Bibio – The Green EP
"Green EP"
On Bibio’s Green EP, the brilliantly-resourceful Stephen Wilkinson collects a new array of sounds and melodies and crafts something both experientially concept-heavy and open to unique interpretation. And it becomes hard to treat the songs as just such, as they feel more evocative of background scenery than they do straight plot. The trick is to let them swirl around you as Wilkinson waves the wand like some fantastic wizard out of Disney’s Fantasia.
Album-opener “Dye The Water Green” goes deep, and is fittingly full of submarine sounds —submerged bells, low-frequency keyboard tones, guitars that simulate sweeping fins, and and atmosphere of uncertainty as profound as the ocean itself. Samples complete the imagery with sounds of crashing waves, and the sea-sick sound of a tethered boat knocking against a dock during a mild storm.
The next track provides an emotional-taxi from the former in the form of the aptly-named “Dinghy.”
“Down to the Sound” offers vintage folk-rock beauty, with hints of the aforementioned thunderstorm and Simon and Garfunkel’s Bookends. The track ends in a crackling fire, and two and a half minutes of comfort before “Carbon Wulf” unleashes a spiritual intensity of ambiguous sonics and ethers that exist somewhere between a haunted forrest and the Cocteau Twins.
The Green EP sounds a bit darker than Bibio’s previous work, definitely more so than the often-licensed pastoral electroni-folk delight of Ambivalence Avenue, which Adult Swim and Apple both found bright and catchy enough to target 18-25-y.o. optimists. While that brightness isn’t completely smothered out in this relatively compact 6-song set—undeniable in the beautiful corpse-ish, folk-turned-jazz second half of “A Thousand Syllables”—the first half of the same song is as tonally dark and self-loathing as the inside of a confession booth from some dilapidated, crusade-era cathedral.
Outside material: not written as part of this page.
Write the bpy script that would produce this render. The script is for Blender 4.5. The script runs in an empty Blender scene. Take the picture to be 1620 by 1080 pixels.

Thorough Bibio-logists will note that two songs from the Green EP also appear on Wilkinson’s most recent full-length, 2013’s Silver Wilkinson (in particular, “Dye the Water Green” and “Carbon Wulf,” the later of which appears a minute shorter and under the shorter-titled “Wulf”). Any variation from their original forms is hardly felt, so their inclusion comes off redundant (or else just varied enough to satiate the ego of an artist unused to self-restriction).
Perhaps Wilkinson’s best instrument is his mastery over ambience. It is fundamental to and evoked by every physical instrument he picks up, be it his finger-picked electric guitar or his tape recorder. The purpose, then, becomes to create a self-sustaining world of various interdependent comings and goings that require careful blueprints and a well-researched list of harmonious ingredients. The result is a well-tempered mix of organic and contrived capable of rivaling even the most fertile metropolis.